Swerve



A version of this review appeared in The Age, June 7, 2012.

The writer-director Craig Lahiff has been around the Australian film industry for yonks, but has dropped out of sight since Black and White (2000), a period drama with some worthy racial themes. Entertainment is the sole aim of this competent little thriller, which takes off from a familiar premise: the unlucky traveller who finds himself stranded somewhere off the map.

Here, the fall guy is Colin (Jason Clarke) an Iraq veteran headed for a job interview in Broken Hill. On an empty outback road, he witnesses a fatal car accident, stumbles upon a suitcase of cash, and crosses paths with an alluring woman of mystery (Emma Booth) who speeds off in a convertible. More honest than most noir heroes, Colin hands in the suitcase at the nearest police station; though behind in his schedule, he agrees to stay overnight at the home of a friendly local cop (Jason Clarke) whose wife proves to be the same woman he saw at the crash.

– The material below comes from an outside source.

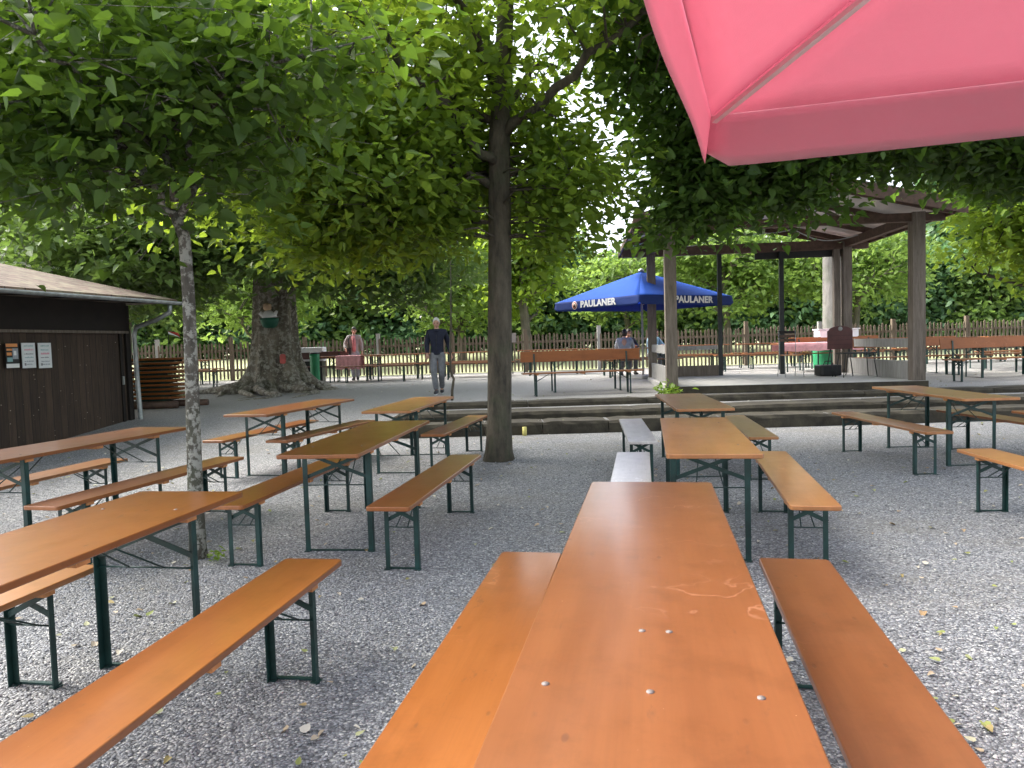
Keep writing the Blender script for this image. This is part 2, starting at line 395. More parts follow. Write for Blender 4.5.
def leaves_obj(name, arr, mat, parent):
    n = len(arr); V = arr.reshape(-1, 3)
    q = np.array([0, 1, 2, 3, 4, 0, 4, 5, 6, 7])
    F_ = (q[None] + (np.arange(n) * 8)[:, None]).ravel()
    o = numpy_mesh(name, V, F_, 5, mat); return link(o, parent)

def crown_clusters(blobs):
    """blobs: (centre, radii, n, flat) -> cluster centres"""
    C_ = []
    for c, r, n in blobs:
        k = 0
        while k < n:
            p = RNG.normal(size=3); p /= np.linalg.norm(p); p *= RNG.random() ** .45
            C_.append(np.array(c) + p * np.array(r)); k += 1
    return C_
def make_tree(name, label, cat, path, radii, limbs, blobs, per, leaf, mats, sig=(.38, .16), group=None, barkm=None, twr=.012, seg=12, zmin=None, sides=4, keep=None, tilt=.55, droop=.35):
    base = Vector(path[0]); root = empty(name, base, 0, label, cat, group)
    off = -base
    mb = MB()
    mb.tube([Vector(p) + off for p in path], radii, seg, wob=.07)
    pts = []
    for i in range(len(path) - 1):
        for k in range(6):
            t = k / 6; q = Vector(path[i]).lerp(Vector(path[i + 1]), t)
            if i > 0: pts.append((q, radii[i] * .4))
    for lp, lr in limbs:
        # refine limb with a bit of wander
        fine = []; fr = []
        for i in range(len(lp) - 1):
            for k in range(4):
                t = k / 4; q = Vector(lp[i]).lerp(Vector(lp[i + 1]), t)
                if i + k > 0: q = q + Vector([random.gauss(0, .035) for _ in range(3)])
                fine.append(q); fr.append(lr[i] * (1 - t) + lr[i + 1] * t)
        fine.append(Vector(lp[-1])); fr.append(lr[-1])
        mb.tube([q + off for q in fine], fr, 7)
        for q, r in zip(fine[2:], fr[2:]): pts.append((q, r))
    CC = crown_clusters(blobs)
    if zmin is not None: CC = [c for c in CC if c[2] > zmin]
    if keep is not None: CC = [c for c in CC if keep(c)]
    PA = np.array([q[:] for q, r in pts])
    allP = []; allO = []
    for c in CC:
        dd = ((PA - c) ** 2).sum(1) + 2.0 * np.maximum(0, PA[:, 2] - c[2]) ** 2; i = int(dd.argmin()); a, r = pts[i]; b = Vector(c)
        mid = a.lerp(b, .5) + Vector((random.gauss(0, .12), random.gauss(0, .12), .08 * (b - a).length))
        mb.tube([a + off, mid + off, b + off], [min(r, twr * 1.5), twr, twr * .35], sides, cap=False)
        n = int(per * random.uniform(.6, 1.4)); ax = np.array((b - mid)[:]); ax /= np.linalg.norm(ax) + 1e-6
        g = RNG.normal(size=(n, 3)) * np.array([sig[0], sig[0], sig[1]]) * random.uniform(.7, 1.25)
        p = np.array(c) + g; allP.append(p); allO.append(g / (np.linalg.norm(g, axis=1)[:, None] + 1e-6) + ax * .6)
        # secondary twiglets reaching out of the cluster
        for k in range(2):
            e = Vector(c + g[k % n]) ; mb.tube([b + off, e + off], [twr * .4, twr * .2], 3, cap=False)
    mb.build('trunk', [barkm or M['bark_mid']], root)
    Pn = np.concatenate(allP); On = np.concatenate(allO)
    if zmin is not None:
        k = Pn[:, 2] > zmin - .25; Pn, On = Pn[k], On[k]
    if keep is not None:
        k = np.array([keep(p) for p in Pn]); Pn, On = Pn[k], On[k]
    L = leaf * (.5 + .95 * RNG.random(len(Pn)) ** .8)
    arr = leaf_arrays(Pn + np.array(off[:]), L, On, tilt, droop)
    ms = mats if isinstance(mats, list) else [mats]
    if len(ms) == 1: leaves_obj('crown', arr, ms[0], root)
    else:
        sp = np.array_split(RNG.permutation(len(arr)), len(ms))
        for m, ix in zip(ms, sp): leaves_obj('crown', arr[ix], m, root)
    return root

def rot_limb(base, az, el, L, n=4, rise=.0, wander=.25):
    """a wandering limb"""
    p = Vector(base); out = [p.copy()]
    for i in range(n):
        a = az + random.gauss(0, wander); e = el + rise * i + random.gauss(0, .1)
        p = p + Vector((math.cos(a) * math.cos(e), math.sin(a) * math.cos(e), math.sin(e))) * (L / n); out.append(p.copy())
    return out

# middle tree (slim trunk between the near sets and the steps)
tx, ty = -.19, 9.49
path = [(tx - .01, ty, -.05), (tx + .0, ty, .12), (tx + .02, ty, .5), (tx + .055, ty, 1.6), (tx + .085, ty, 2.8), (tx + .12, ty, 4.0), (tx + .2, ty, 5.0), (tx + .3, ty, 6.3), (tx + .3, ty, 7.6)]
rad = [.23, .178, .156, .148, .146, .13, .115, .09, .03]
limbs = []
limbs.append(([(tx + .08, ty, 3.42), (-.75, 9.2, 3.72), (-1.25, 9.0, 3.78), (-1.9, 8.7, 3.55), (-2.5, 8.3, 3.6)], [.06, .05, .04, .03, .015]))
limbs.append(([(tx + .1, ty, 3.7), (-.5, 9.0, 4.1), (-1.2, 8.2, 4.7), (-1.9, 7.6, 5.2)], [.07, .055, .04, .02]))
limbs.append(([(tx + .12, ty, 4.1), (-.6, 9.6, 4.6), (-1.8, 9.8, 5.2), (-3.0, 10., 5.6)], [.06, .05, .035, .015]))
limbs.append(([(tx + .12, ty, 4.0), (.8, 9.0, 4.7), (1.6, 8.6, 5.1), (2.4, 8.3, 5.3)], [.07, .055, .035, .015]))
limbs.append(([(tx + .15, ty, 4.4), (.4, 10.2, 5.1), (.9, 11.2, 5.6)], [.06, .045, .02]))
limbs.append(([(tx + .15, ty, 4.6), (-.4, 8.4, 5.3), (-.6, 7.3, 5.7), (-.8, 6.2, 5.9)], [.06, .045, .035, .015]))
limbs.append(([(tx + .2, ty, 5.0), (-1.0, 10.5, 6.2), (-2., 11.2, 6.9)], [.05, .04, .015]))
limbs.append(([(-1.25, 9.0, 3.78), (-1.6, 9.4, 3.3), (-1.9, 9.6, 2.95)], [.025, .018, .01]))
def near_trunk(p):
    return not (p[1] < 9.6 and abs(p[0] - (-.12 + .07 * (p[2] - 3))) < .26 and p[2] < 4.3 and (p[1] > 7.6 or abs(p[0]) < .2))
make_tree('linden_tree', 'slim straight trunk tree in the middle in front of the steps, pale green crown', 'tree', path, rad, limbs,
          [((-2.0, 9.4, 4.35), (2.3, 2.4, 1.0), 98), ((-.5, 8.9, 5.6), (3.1, 2.9, 1.3), 84), ((-.9, 10.6, 4.1), (2.2, 1.5, 1.1), 80), ((-3.1, 9.6, 3.8), (1.3, 1.6, .9), 55),
           ((.6, 9.8, 3.7), (.55, 1.0, .8), 28), ((-1.25, 9.2, 3.45), (1.5, 1.6, .6), 58), ((-1.7, 9.2, 3.0), (1.2, 1.2, .35), 22), ((-1.9, 9.6, 2.75), (.9, .9, .22), 14), ((-1.0, 9.5, 2.95), (.4, .4, .3), 7), ((.55, 9.7, 2.95), (.35, .4, .3), 7), ((.2, 9.5, 7.2), (2.3, 2.3, 1.0), 30)],
          70, .105, M['leaf_mid'], (.37, .19), zmin=2.25, keep=near_trunk)

# young tree in front left
yx, yy_ = -2.34, 5.33
path = [(yx + .03, yy_, -.05), (yx + .03, yy_, .1), (yx + .035, yy_, .5), (yx + .05, yy_, 1.2), (yx + .06, yy_, 1.9), (yx + .05, yy_, 2.3), (yx + .0, yy_ - .03, 2.48)]
rad = [.074, .062, .053, .048, .043, .040, .036]
limbs = [([(yx + .0, yy_ - .03, 2.46), (-2.52, 5.2, 2.75), (-2.8, 5.1, 3.3), (-3.0, 5.0, 3.9)], [.034, .03, .025, .012]),
         ([(yx + .04, yy_, 2.33), (-2.20, 5.3, 2.7), (-2.15, 5.25, 3.3), (-1.9, 5.1, 3.9)], [.032, .028, .024, .012]),
         ([(-2.33, 5.3, 2.55), (-2.36, 5.35, 3.3), (-2.4, 5.4, 4.2)], [.03, .024, .01]),
         ([(-2.2, 5.28, 3.1), (-1.75, 5.0, 3.2), (-1.2, 4.8, 3.35)], [.024, .018, .008]),
         ([(-2.75, 5.1, 3.1), (-3.3, 4.8, 3.15), (-3.8, 4.5, 3.05)], [.024, .018, .008]),
         ([(-2.4, 5.2, 2.9), (-2.6, 4.6, 3.2), (-2.7, 3.9, 3.3)], [.024, .018, .008])]
make_tree('young_linden_tree', 'young thin tree with pale lichen patches on its trunk, standing behind the near left table', 'tree', path, rad, limbs,
          [((-2.35, 5.2, 3.05), (1.25, .9, .45), 32), ((-2.5, 5.0, 3.7), (1.7, 1.3, .75), 38), ((-3.5, 4.8, 3.2), (1.0, .9, .6), 26), ((-1.35, 5.0, 3.5), (.75, .8, .45), 15), ((-1.75, 5.1, 2.75), (.45, .4, .2), 5), ((-2.9, 5.0, 2.6), (.5, .4, .18), 5)],
          72, .084, M['leaf_young'], (.27, .18), barkm=M['bark_young'], twr=.007, zmin=2.15)

# tree whose boughs hang in from the left edge (trunk outside the frame)
path = [(-6.4, 7.2, 0), (-6.4, 7.2, .4), (-6.35, 7.2, 2), (-6.3, 7.2, 3.6), (-6.2, 7.2, 5.5)]
limbs = [([(-6.35, 7.2, 3.0), (-5.4, 6.9, 3.5), (-4.5, 6.6, 3.45), (-3.6, 6.3, 3.3)], [.08, .06, .04, .015]),
         ([(-6.3, 7.2, 3.6), (-5.2, 7.8, 4.3), (-4.0, 8.2, 4.8)], [.07, .05, .02]),
         ([(-6.3, 7.2, 3.8), (-5.6, 6.3, 4.3), (-4.9, 5.6, 4.4)], [.07, .05, .02]),
         ([(-5.4, 6.9, 4.0), (-4.5, 6.4, 3.3), (-4.15, 6.1, 2.75)], [.025, .02, .01])]
make_tree('linden_tree', 'leafy tree at the left edge whose boughs hang over the shed roof', 'tree', path, [.2, .17, .15, .13, .06], limbs,
          [((-4.9, 6.9, 4.1), (1.9, 1.6, .85), 80), ((-4.4, 7.6, 5.0), (2.3, 1.8, .9), 62), ((-5.1, 6.4, 3.25), (1.3, 1.2, .35), 36)],
          72, .10, M['leaf_young'], (.36, .20), zmin=2.8)

# dark tree at the right hanging in front of the pavilion
path = [(8.6, 9.3, 0), (8.6, 9.3, .4), (8.5, 9.3, 2), (8.3, 9.3, 3.4), (7.9, 9.3, 5.0), (7.5, 9.3, 6.5)]
limbs = [([(8.3, 9.3, 3.3), (7.2, 9.5, 3.9), (5.8, 9.8, 4.1), (4.3, 10.1, 4.0), (3.0, 10.3, 3.9)], [.13, .11, .08, .05, .02]),
         ([(8.1, 9.3, 4.0), (6.6, 8.9, 4.7), (5.0, 8.6, 5.0), (3.4, 8.4, 5.1), (2.0, 8.3, 5.0)], [.12, .10, .07, .04, .015]),
         ([(8.3, 9.3, 3.5), (8.2, 10.6, 4.0), (7.9, 12., 4.1)], [.1, .07, .02]),
         ([(7.9, 9.3, 5.0), (6.5, 10., 6.0), (4.8, 10.4, 6.4)], [.1, .07, .02]),
         ([(8.3, 9.3, 3.4), (8.8, 8.4, 3.9), (8.9, 7.4, 4.2)], [.09, .06, .02])]
make_tree('linden_tree', 'big dark leafy tree hanging over the pavilion roof from the right, trunk outside the photo', 'tree', path, [.36, .3, .26, .24, .2, .06], limbs,
          [((5.2, 9.9, 4.5), (2.9, 1.8, .75), 135), ((3.1, 9.8, 4.7), (1.75, 1.7, .9), 85), ((2.3, 9.4, 5.6), (1.6, 2.0, .8), 70), ((7.9, 10.2, 4.0), (1.8, 1.8, .7), 110), ((5.2, 9.6, 5.7), (3.2, 2.2, .9), 95),
           ((3.4, 10.2, 3.85), (1.25, .9, .38), 40), ((5.4, 10.2, 3.95), (1.3, .8, .3), 24), ((7.4, 10.6, 3.8), (1.2, 1.0, .35), 36), ((2.75, 10.3, 3.8), (.7, .6, .45), 26), ((2.75, 10.3, 3.3), (.5, .45, .35), 15), ((3.9, 10.3, 3.4), (.6, .5, .3), 14), ((2.2, 10.3, 3.1), (.35, .3, .3), 7)],
          66, .112, M['leaf_dark'], (.32, .18), zmin=2.9)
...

In its first half, Swerve does a lot of things right.  The brisk storytelling has a cartoonish verve recalling the early work of the Coen brothers: a sinister blond villain (Travis McMahon) keeps looming into the foreground of otherwise empty frames, and the fact that the town happens to be hosting a marching band competition serves as an inspired audiovisual running joke. But as the climax approaches, suspense drains away: the plot feels needlessly convoluted, and even by genre standards some of the twists defy belief.